With no shortage of options, yet no obvious path to value, how can business leaders determine which AI capabilities are right for their organization? Maybe it requires a change in perspective. Instead of seeking the most advanced AI technology for every business issue, focus on efficiency, asking: What is the minimum intelligence necessary (MIN) for a particular task?

A definition of MIN

Minimum intelligence necessary (MIN) is a concept EY professionals created for the field of artificial intelligence (AI), robotics and intelligence-based software design. It refers to the idea of equipping a system with the right amount of intelligence to perform a specific task or set of tasks efficiently, without involving unnecessary complexities or compute resources. The concept of MIN promotes the idea of streamlined, targeted intelligence. By doing so, it increases efficiency, reduces costs and limits potential risks related to overcomplexity and unpredictability.

MIN is a multifaceted approach that allows us to make architectural decisions efficiently and consistently. It consists of three integral dimensions:

  1. The aptitude assessment, which involves evaluating various AI models against AI and non-AI alternatives, such as human intervention or robotic process automation, verifies that the best solution is utilized for each task
  2. Hardware harmonization, which assigns the right hardware to specific tasks for optimal performance and resource utilization
  3. Data decentralization, which entails bringing AI algorithms closer to the data source, significantly cutting down data movement, speeding up processing and reducing costs

These three dimensions work together to provide efficiency, effectiveness and cost-effectiveness in deploying AI solutions. MIN understands the computational demands of diverse models, aligns resources with task complexity and provides robust cost-effectiveness.

When considering AI approaches, instead of chasing the purported best solution, find the best fit for your organization — the result might surprise you.

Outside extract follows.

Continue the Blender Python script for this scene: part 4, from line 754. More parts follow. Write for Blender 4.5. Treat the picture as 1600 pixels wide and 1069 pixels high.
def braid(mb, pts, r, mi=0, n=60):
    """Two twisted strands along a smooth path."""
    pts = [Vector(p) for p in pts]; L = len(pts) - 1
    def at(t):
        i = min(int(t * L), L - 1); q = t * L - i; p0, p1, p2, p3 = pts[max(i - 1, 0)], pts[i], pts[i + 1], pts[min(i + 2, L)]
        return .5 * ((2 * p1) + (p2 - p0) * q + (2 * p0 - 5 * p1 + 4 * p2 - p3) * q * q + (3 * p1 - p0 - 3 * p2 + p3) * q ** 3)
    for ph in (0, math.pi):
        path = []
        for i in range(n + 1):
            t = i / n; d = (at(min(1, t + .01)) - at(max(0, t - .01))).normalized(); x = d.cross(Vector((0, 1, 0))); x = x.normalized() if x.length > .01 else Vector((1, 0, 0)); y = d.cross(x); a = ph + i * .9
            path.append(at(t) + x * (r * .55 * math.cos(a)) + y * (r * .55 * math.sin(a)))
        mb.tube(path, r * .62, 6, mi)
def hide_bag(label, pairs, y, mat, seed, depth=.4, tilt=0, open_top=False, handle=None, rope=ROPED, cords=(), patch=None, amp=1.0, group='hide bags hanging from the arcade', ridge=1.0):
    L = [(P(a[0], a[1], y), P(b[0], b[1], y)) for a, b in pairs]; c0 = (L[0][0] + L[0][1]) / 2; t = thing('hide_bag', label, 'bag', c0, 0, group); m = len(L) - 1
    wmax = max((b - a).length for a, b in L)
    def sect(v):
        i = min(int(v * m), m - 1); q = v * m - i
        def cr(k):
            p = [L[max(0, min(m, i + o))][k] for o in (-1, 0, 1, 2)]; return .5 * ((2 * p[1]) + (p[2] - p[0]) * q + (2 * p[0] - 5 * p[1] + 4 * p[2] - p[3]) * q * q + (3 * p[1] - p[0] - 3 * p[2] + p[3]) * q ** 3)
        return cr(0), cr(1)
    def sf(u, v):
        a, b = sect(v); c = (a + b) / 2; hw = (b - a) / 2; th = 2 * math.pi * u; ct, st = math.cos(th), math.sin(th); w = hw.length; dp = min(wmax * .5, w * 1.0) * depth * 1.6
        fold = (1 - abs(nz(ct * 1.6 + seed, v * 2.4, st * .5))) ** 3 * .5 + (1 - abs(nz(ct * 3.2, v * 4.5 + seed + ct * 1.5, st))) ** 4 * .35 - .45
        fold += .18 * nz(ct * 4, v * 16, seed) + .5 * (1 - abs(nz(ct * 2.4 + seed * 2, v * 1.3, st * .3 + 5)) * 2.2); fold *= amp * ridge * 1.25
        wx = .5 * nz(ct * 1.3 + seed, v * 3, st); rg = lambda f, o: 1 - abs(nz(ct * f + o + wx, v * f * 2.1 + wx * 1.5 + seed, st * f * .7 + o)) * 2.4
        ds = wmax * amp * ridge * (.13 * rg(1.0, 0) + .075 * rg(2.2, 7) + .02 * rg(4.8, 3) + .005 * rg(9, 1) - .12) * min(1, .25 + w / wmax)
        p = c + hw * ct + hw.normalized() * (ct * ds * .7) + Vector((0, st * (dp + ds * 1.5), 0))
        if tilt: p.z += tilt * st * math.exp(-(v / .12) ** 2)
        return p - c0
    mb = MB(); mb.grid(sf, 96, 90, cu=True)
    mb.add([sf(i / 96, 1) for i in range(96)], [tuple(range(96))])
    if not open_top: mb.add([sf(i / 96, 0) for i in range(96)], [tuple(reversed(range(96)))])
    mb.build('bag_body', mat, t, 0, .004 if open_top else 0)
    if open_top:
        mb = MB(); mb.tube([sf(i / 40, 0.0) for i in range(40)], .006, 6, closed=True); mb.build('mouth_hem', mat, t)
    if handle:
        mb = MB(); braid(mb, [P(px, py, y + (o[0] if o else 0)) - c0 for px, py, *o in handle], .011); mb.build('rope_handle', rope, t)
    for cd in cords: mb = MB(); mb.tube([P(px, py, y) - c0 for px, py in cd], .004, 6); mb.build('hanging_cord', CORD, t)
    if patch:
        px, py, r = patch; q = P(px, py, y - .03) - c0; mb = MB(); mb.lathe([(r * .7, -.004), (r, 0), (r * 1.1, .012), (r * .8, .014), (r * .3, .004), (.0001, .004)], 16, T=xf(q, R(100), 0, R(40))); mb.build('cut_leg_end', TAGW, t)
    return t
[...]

Generative AI is poised to revolutionize industries, potentially adding $7 trillion to the global economy and enhancing professional productivity significantly. Leaders seek top AI solutions, yet the quest for a universal best model is futile; success hinges on contextual application and specialized capabilities, as demonstrated by emerging startups. Custom in-house AI can offer improved performance and bespoke security, at a cost. The concept of MIN suggests prioritizing efficiency over advanced AI for tasks, considering an AI’s aptitude, hardware optimization and data proximity for cost-effective, efficient AI deployment. Fitting AI to organizational needs may yield unexpectedly optimal outcomes.